Ideal cities, ghostly cities

A team of computer scientists at the University of Washington is creating 3-D virtual models of cities (Rome, Venice, and Dubrovnik, for starters) using nothing but downloaded images from Flickr. As they explain:

In this project, we consider the problem of reconstructing entire cities from images harvested from the web. Our aim is to build a parallel distributed system that downloads all the images associated with a city, say Rome, from Flickr.com. After downloading, it matches these images to find common points and uses this information to compute the three dimensional structure of the city and the pose of the cameras that captured these images. All this to be done in a day.

I'm fascinated by the play between particular and abstract here: the hundreds and hundreds of tourist snaps people take in the Piazza San Marco, and the process that identifies what all those pictures have in common, sifting out the changing quotidian details of weather and pigeons and passers-by. The results are beautifully ghostly, and remind me a little of those ideal cities* that Renaissance painters sometimes invented.

When I read about this project, I immediately saw possibilities for a short story, half speculative fiction, half ghost story, maybe with a bit of New Weird in the mix: someone is working on a project of this sort only on a larger scale, and starts finding odd little blips, or inexplicable clouds of points, or something just very slightly off, in certain unobtrusive corners in the model: a dead end of a narrow street, or one side of the interior of a church, or a shadow that shouldn't be there next to a fountain. And they realize that they're seeing something that's barely visible in individual photographs, but when all the images are fed into the reconstruction, it turns out they've called up…something. Which then, perhaps, begins to appear in the real world. I don't know how it ends, but I want to write it.

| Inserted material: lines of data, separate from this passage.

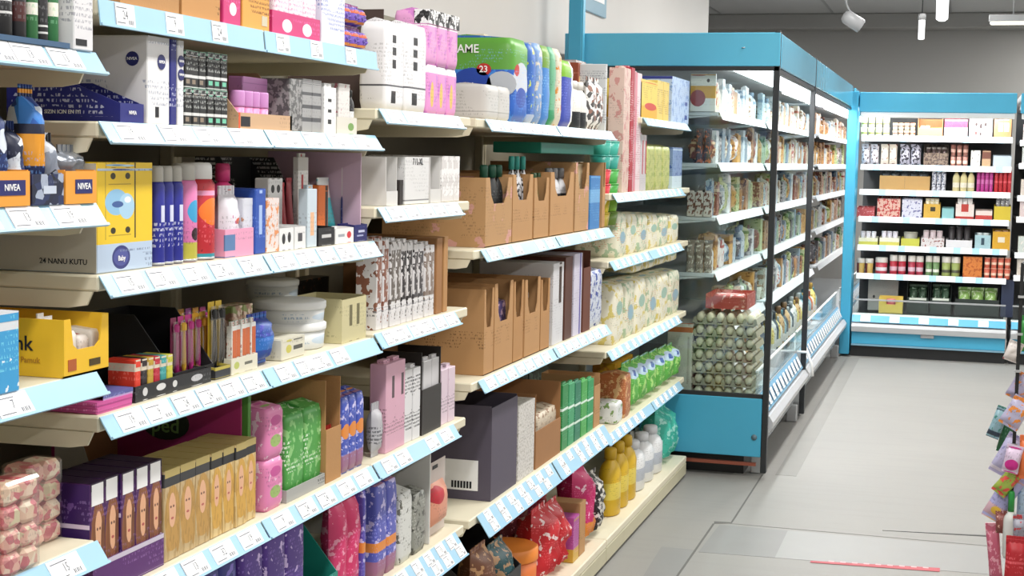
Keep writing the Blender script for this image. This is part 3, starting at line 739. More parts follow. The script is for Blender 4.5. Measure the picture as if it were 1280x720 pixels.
r('carton', 362, 378, 98, 'grey marbled carton', 'box', P('9b9a9a', blot=('5f5f60', 90, .5)), d=.1)
r('carton', 379, 403, 98, 'grey carton with curved stripes', 'box', P('a3a3a4', bands=[(.2, .28, '55565a'), (.45, .52, '55565a'), (.7, .76, '55565a')]), n=2, d=.1)
r('card', 405, 420, 108, 'white slim pack with black dots', 'pack', P('efeff0', rects=[(.3, .6, .2, .3, '2b2b2e'), (.3, .6, .45, .52, '2b2b2e'), (.3, .6, .68, .75, '2b2b2e')]), d=.02)
r('tray', 421, 446, 140, 'cream tray with green mark', 'tray', P('ddd9cf', ell=[(.7, .4, .15, .25, '79a05a')]), .8, d=.1)
r('carton', 423, 437, 104, 'white carton with red flowers in cream tray', 'box', P('e4e0dd', blot=('b8707c', 90, .64)), d=.06, back=.006, up=.003)
r('bottle', 439, 446, 112, 'slim black bottle in cream tray', 'bottle', P('27272a', bands=[(.3, .6, 'e5e5e5')]), BLACK, d=.03, back=.006, up=.003)

r = Row(ZB[2], 'second bay third shelf')
YEL = P('efc92e', name='wipes_print', bands=[(0, .26, 'b9cbe2')], rects=[(.66, .685, .3, 1, '3a3018'), (.14, .155, .3, 1, 'b8982a'), (.2, .6, .33, .34, 'b8982a'), (.2, .6, .8, .81, 'b8982a')], ell=[(.34, .64, .2, .12, '8fbfe0'), (.52, .6, .14, .12, 'a9cfe8'), (.36, .62, .1, .03, '3f5f9a'), (.54, .66, .06, .03, 'e9eef2'), (.28, .88, .045, .03, '37301c'), (.54, .88, .045, .03, '37301c'), (.28, .38, .045, .03, '37301c'), (.54, .38, .045, .03, '37301c'), (.42, .13, .16, .11, '343a7a'), (.42, .13, .13, .08, '50569a')], fine=('7a8aa8', .6, .02, .2))
r('carton', 121, 191, 203, 'large yellow baby wipes carton with blue ovals', 'box', YEL, S('c2bcae', .7, name='grey_side'), d=.22, sidetxt=[('24 NANU KUTU', .0115, INKD, .26, .1)], txt=[('Baby', .011, WTXT, .42, .12)])
for u0, u1 in ((200, 235),): r('can', u0, u1, 207, 'deep blue body spray can with grey cap', 'can', P('2a2f94', fine=('c9cce6', .62, .1, .85), rects=[(.3, .7, .52, .72, 'cfd3ea')]), GREYCAP, .16, n=3, d=.04)
r('can', 236, 254, 204, 'pink body spray can with blue shield', 'can', P('e07fb4', bands=[(.02, .24, 'c9c24e')], ell=[(.5, .62, .34, .14, '3d9fd0'), (.5, .34, .2, .08, '2b1c24')]), GREYCAP, .17, d=.04)
r('can', 255, 278, 203, 'red body spray can with orange splash', 'can', P('c82f3c', bands=[(.02, .08, '2f9ab0'), (.8, .86, 'e99ac0')], ell=[(.5, .6, .4, .17, 'ee7a2a')], blot=('8f1f34', 80, .62)), WCAP, .17, d=.04)
r('bottle', 281, 305, 204, 'pink bottle with yellow stripe', 'bottle', P('dd3f84', rects=[(.72, 1, .3, 1, 'e9cc3e')]), S('d9407f'), d=.04, back=.045, neck=.85, capf=.2)
r('tray', 281, 317, 285, 'pink tray with blue band', 'tray', P('e9a3c2', rects=[(0, .35, .2, .8, '5b7fae')]), .95, d=.09)
r('pouch', 283, 303, 232, 'white lilac pouch with small dots in pink tray', 'pouch', P('e6e3ec', ell=[(.4, .6, .05, .03, 'c05a8a'), (.6, .5, .05, .03, 'c05a8a'), (.5, .35, .06, .03, '4a3a55'), (.72, .52, .12, .06, 'd8624a')]), d=.035, back=.006, up=.003)
r('carton', 304, 316, 248, 'pale carton in pink tray', 'box', P('d9dbe6', blot=('c08a6a', 70, .64)), d=.04, back=.006, up=.003)
r('tray', 300, 366, 196, 'dark grid hair clip display', 'tray', P('37383c', fine=('d0d0d0', .56, .45, 1)), .55, d=.1, back=.13)
r('carton', 319, 332, 236, 'blue carton standing', 'box', P('2f55b0', rects=[(.35, .65, .3, .75, 'a9c0ea')]), d=.06)
r('carton', 333, 349, 248, 'peach and white carton', 'box', P('e6d9d6', blot=('e0935f', 70, .55)), d=.06)
r('carton', 335, 353, 223, 'white box with dark holes behind peach carton', 'box', P('e9e9ea', ell=[(.3, .85, .12, .06, '26262a'), (.7, .85, .12, .06, '26262a')]), d=.03, back=.065)
for i, (u0, u1, vt, m) in enumerate([(355, 363, 228, S('b8323c')), (364, 371, 222, S('8f2430'))]):
    r('tubep', u0, u1, vt, '%s slim red tube' % ['left', 'right'][i], 'tube', m, m, d=.02, back=.06)
r('tray', 349, 367, 284, 'white tray with black marks', 'tray', P('ebebeb', ell=[(.3, .5, .12, .25, '303034'), (.7, .55, .12, .25, '303034')]), .95, d=.05)
r('tray', 368, 382, 282, 'white tray with checked mark', 'tray', P('e8e8e8', rects=[(.3, .7, .3, .7, '4a4a50')]), .95, d=.05)
r('card', 372, 385, 196, 'tall white toothbrush card', 'pack', P('dddcdb', rects=[(.3, .5, .1, .8, 'a8262f')]), d=.012, back=.062)
r('card', 384, 396, 236, 'pale blue slim pack', 'pack', P('c9d6e0', rects=[(.3, .7, .2, .6, 'e8b890')]), d=.02, back=.002)
r('carton', 397, 410, 232, 'orange carton with black letters', 'box', P('e2742c', rects=[(.7, .95, .1, .9, '2b2320')]), d=.05, back=.045)
r('bottle', 385, 408, 204, 'white capped bottle behind orange carton', 'bottle', S('d9d7d2'), WCAP, n=2, d=.03, back=.12)
r('tubep', 412, 427, 222, 'white and turquoise tube', 'tube', P('e6eaea', bands=[(0, .6, '4fc3cf')]), S('3fb6c4'), d=.03, back=.05)
r('bottle', 430, 452, 207, 'navy bottle with tall white cap', 'bottle', P('2b2f6e', rects=[(.55, .9, .1, .6, '7a4f9a')]), S('e9e7e2'), n=2, d=.03, back=.045, capf=.4, neck=.9)
r('tray', 398, 418, 284, 'black tray with white lettering', 'tray', P('232326', rects=[(.2, .8, .4, .6, 'c9c9c9')]), .95, d=.04)
r('tray', 419, 442, 285, 'white tray with red mark', 'tray', P('ededec', ell=[(.75, .5, .12, .25, 'd0343c')], rects=[(.15, .5, .4, .6, '9aa0a8')]), .95, d=.04)
r('tray', 443, 467, 280, 'navy tray with white lettering', 'tray', P('25286a', rects=[(.3, .8, .5, .65, 'c9cce6'), (.2, .7, .25, .35, 'a9aed4')]), .95, d=.04)
o = MB().box(-.22, .0, -.002, .002, 0, .19, 0, .0008).build('card_divider', S('cfb2c8', .6)); o.location = (-1.245, 3.068, ZB[2]+.0005); tag(o, 'lilac card divider at right end of spray can shelf', 'divider')

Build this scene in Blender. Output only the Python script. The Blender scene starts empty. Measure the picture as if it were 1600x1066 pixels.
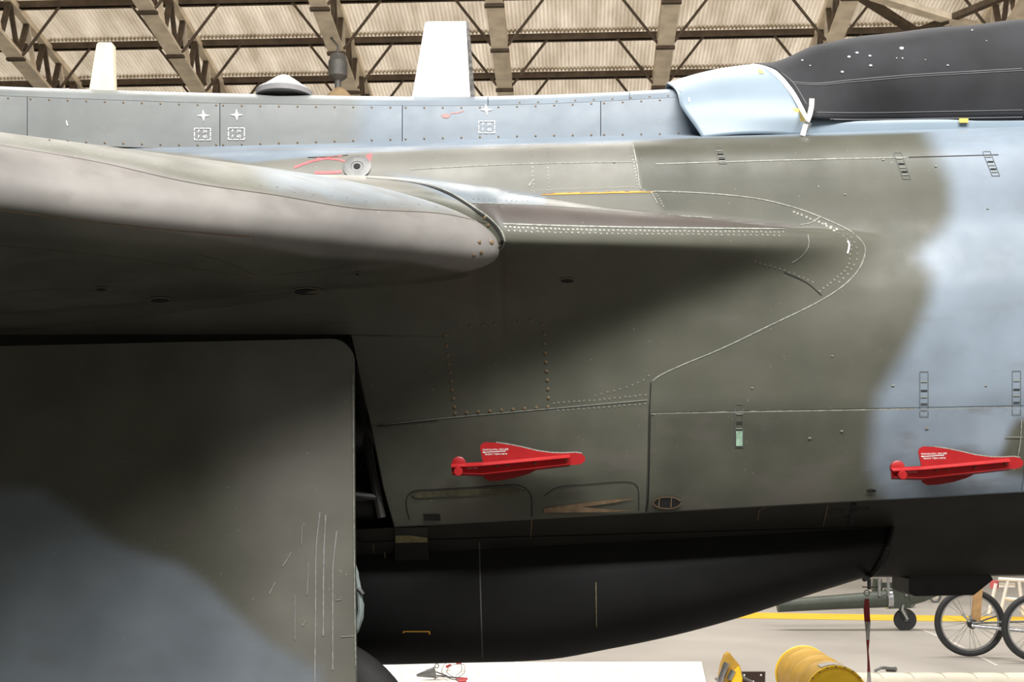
import bpy, bmesh, math, random
import numpy as np
from mathutils import Vector, Matrix
from mathutils.bvhtree import BVHTree
random.seed(7); np.random.seed(7)
sc = bpy.context.scene
COL = sc.collection
# ------------------------------------------------------------------ camera, world, light
F = 2000.0; HX = 800.0; HY = 770.0; CZ = 1.6        # focal length and horizon of the picture, in its pixels
cd = bpy.data.cameras.new('camera'); cam = bpy.data.objects.new('camera', cd); COL.objects.link(cam)
cam.location = (0, 0, CZ); cam.rotation_euler = (math.pi/2, 0, 0)
cd.sensor_width = 36; cd.lens = 36*F/1600; cd.shift_y = (HY-533)/1600; cd.clip_end = 200
sc.camera = cam
w = bpy.data.worlds.new('daylight'); sc.world = w; w.use_nodes = True
w.node_tree.nodes['Background'].inputs[0].default_value = (1.0, .97, .92, 1)
w.node_tree.nodes['Background'].inputs[1].default_value = 2.35
sc.view_settings.view_transform = 'Standard'; sc.view_settings.look = 'None'
sc.view_settings.exposure = 0.0; sc.view_settings.gamma = 1.0; sc.view_settings.use_curve_mapping = False
sc.cycles.use_denoising = True
sc.cycles.max_bounces = 6; sc.cycles.diffuse_bounces = 4; sc.cycles.transmission_bounces = 3
def area(name, loc, target, sx, sy, power, col):
    l = bpy.data.lights.new(name, 'AREA'); l.shape = 'RECTANGLE'; l.size = sx; l.size_y = sy; l.energy = power; l.color = col
    o = bpy.data.objects.new(name, l); COL.objects.link(o); o.location = loc
    o.rotation_euler = (Vector(target)-Vector(loc)).to_track_quat('-Z', 'Y').to_euler()
    return o
# added lights for high daylight, openings unseen; the second brightens the far floor
area('added_daylight', (1.0, -0.6, 10.3), (1.0, 0.8, 0), 10, 2.4, 3100, (1, .98, .95))
area('added_daylight', (3.0, 14.5, 11.5), (3.0, 14.5, 0), 22, 3.0, 2500, (1, .98, .95))

# ------------------------------------------------------------------ helpers
def lin(r, g, b):
    f = lambda c: (c/255/12.92 if c/255 <= .04045 else ((c/255+.055)/1.055)**2.4)
    return (f(r), f(g), f(b))
def unp(px, py, Y): return Vector(((px-HX)/F*Y, Y, CZ+(HY-py)/F*Y))
def topx(P):                                            # world points (n,3) -> picture pixels (n,2)
    P = np.asarray(P); Y = np.maximum(P[:, 1], .05)
    return np.stack([HX+P[:, 0]/Y*F, HY-(P[:, 2]-CZ)/Y*F], 1)
WL = {}
def wl(o): return WL.get(o.name, Vector((0, 0, 0))) if o else Vector((0, 0, 0))
def empty(name, loc, label=None, cat=None, group=None, parent=None, rz=0):
    o = bpy.data.objects.new(name, None); COL.objects.link(o); o.empty_display_size = .2
    o.location = Vector(loc)-wl(parent); o.rotation_euler = (0, 0, rz); o.parent = parent; WL[o.name] = Vector(loc)
    tag(o, label, cat, group); return o
def tag(o, label=None, cat=None, group=None, kind=None):
    if label: o['label'] = label
    if cat: o['category'] = cat
    if group: o['group'] = group
    if kind: o['kind'] = kind
    return o
def meshdata(name, verts, faces, mat, smooth=False, sharp=None):
    me = bpy.data.meshes.new(name); me.from_pydata([tuple(v) for v in verts], [], [tuple(f) for f in faces]); me.update()
    if mat: me.materials.append(mat)
    if smooth:
        me.polygons.foreach_set('use_smooth', [True]*len(me.polygons))
        if sharp: me.set_sharp_from_angle(angle=math.radians(sharp))
    return me
def obj(name, verts, faces, mat, parent=None, smooth=False, sharp=40, local=False, paint=None):
    V = np.array([tuple(v) for v in verts], float)
    c = Vector((0, 0, 0)) if local else Vector(((V.min(0)+V.max(0))/2).tolist())
    me = meshdata(name, V-np.array(c), faces, mat, smooth, sharp)
    if paint is not None:
        a = me.color_attributes.new('paint', 'FLOAT_COLOR', 'POINT')
        p4 = np.zeros((len(V), 4)); p4[:, :np.shape(paint)[1]] = paint; a.data.foreach_set('color', p4.ravel())
    o = bpy.data.objects.new(name, me); COL.objects.link(o); o.parent = parent
    o.location = c if local else c-wl(parent)
    WL[o.name] = wl(parent) if local else c
    return o
def inst(o, name, loc, parent, rot=None):               # copy sharing mesh data, placed in world coordinates
    c = o.copy(); c.name = name; COL.objects.link(c); c.parent = parent; c.location = Vector(loc)-wl(parent); WL[c.name] = Vector(loc)
    if rot is not None: c.rotation_euler = rot
    return c
def dup(root, **kw):
    r = root.copy(); COL.objects.link(r)
    def rec(a, b):
        for ch in list(a.children):
            c = ch.copy(); COL.objects.link(c); c.parent = b; rec(ch, c)
    rec(root, r); return r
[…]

* That second painting is my favorite thing in the Walters Art Museum. A poster of it has accompanied me from apartment to apartment for years.

7 Responses to “Ideal cities, ghostly cities”

  1. Jill Smith says:

    Oh, MAN but that’s a good idea.

  2. Amanda French says:

    You tease! I would absolutely read that.

  3. paige says:

    Me, three! On reading the story, I mean.

  4. Lady P says:

    I seriously want to read this 🙂

  5. Amanda says:

    Thanks, all! You guys have convinced me — I’ll write it. Though I make no guarantees about how long it’ll be in the making!

  6. Rana says:

    I really like those story possibilities.
    Now I am sad that you haven’t written it yet!

  7. You should totally write that, and it should be a novel, because I wouldn’t want it to end too soon!